Jack, this would be a great time to tell us more about Opinel's advertising and the connection with the stress on the Sheffield knife industry.
I'll even send e-beer of the internetz!
Thanks for the cyber-beer my friend, it's been a long stressful day for me here, so I could use it :thumbup:
It's a shame I don't have the old 70's and 80's climbing and outdoor magazines I used to have to provide illustrations!
When I was a boy in Sheffield, the city's factories were still churning out pocket-knives, but outside the point of sale Richards cards, and one or two other pieces, I don't ever recall seeing any advertising for them. The first magazine advertising I can recall seeing was for Opinel knives, and this was in the Sunday colour supplements of mainstream newspapers and in the newspapers themselves. This would have been in the late 60's, and I have no recollection of who placed the advertising, but they played up the 'rustic charm' of the Opinel, which fitted in very much with the time in England. As far as I recall the adverts mentioned the handle material, the weight, and the supposed 'razor-sharp' edge. It wasn't long before I started to see Opinels appear and being carried as picnic knives, bought I suspect by people who wouldn't have bought ANY knife without the marketing. At the time Sheffield knives didn't have a good image, most of those who'd handled one had probably only had a Richards (the British Imperial). The Opinels were probably a bit more expensive than most Sheffield knives produced at the time.

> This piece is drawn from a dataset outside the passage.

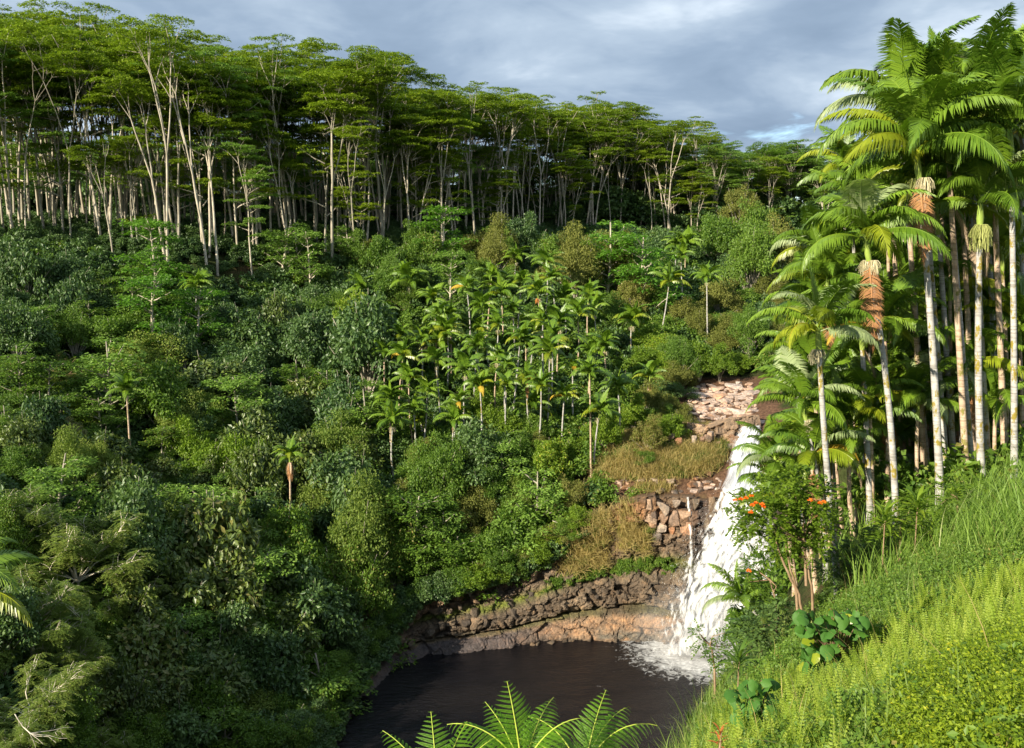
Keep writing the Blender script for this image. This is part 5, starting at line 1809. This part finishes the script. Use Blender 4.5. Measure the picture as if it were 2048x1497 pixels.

I don't recall seeing much if any SAK advertising here, apart from the point of sale leaflets and displays, when the specialist outdoor shop began to appear, but nothing in the way of magazine advertising so far as I can remember. Perhaps they didn't feel they needed it, though for the past three or four decades here, Victorinox have primarily been distributed by a very quirky gardening supplier, that has never really pushed any of the products it wholesales by way of advertising. This company also distributed Opinel and Normark at various times too, but Opinel have mainly been distributed by a specialist knife wholesaler.
The Opinel magazine advertising continued through the 70's, 80's, and beyond, and I would see it in the fishing press, the climbing and hiking press, and in the 'survivalist'/bushcraft and shooting press. Usually it was just quarter page ads, similiar in design to the earlier advertising, and I have to say one of the things that galled me at the time was the talk of the 'razor sharp edge', which Opinels will certainly take, but you have to sharpen them first. Then there was the Vibrobloc safety mechanism, which of course made the knives far safer than those dangerous old slipjoints.
Throughout this period, the British knife industry was on its knees, with few people interested in the old-fashioned looking slipjoints produced. The Opinel was 'traditional', 'rustic', but never old-fashioned, and it was marketed in a way that the Sheffield cutlers were too clueless or lazy to emulate. Also, and even despite having fought a war against France in the same century (see for example
England's Last War Against France by Colin Smith), which is almost unknown here, the British have, for the most part, long been great Francophiles, or at least seduced by a marketing illusion. For example, for years here an appalling lager, which is actually a cheap and very
ordinaire beer in France, was not only sold extremely successfully, but sold as a premium beer, which was "reassuringly expensive", and promoted by a heavy marketing campaign featuring characters straight out of
Manon D'Source! So, whereas the imports from the far East were regarded with scorn, as not only lacking quality, but unpatriotic, and the Sheffield knives were clunky things like grandad carried, the Opinel was
tres chic and
de rigeur. In my opinion, Sheffield slipjoints, despite all my criticisms of the modern Sheffield cutlery business, were (and are) not only superior to this gallic interloper, but they provided better value for money (being in the same price bracket).
Can I have another beer to wash down the bile and bitterness please?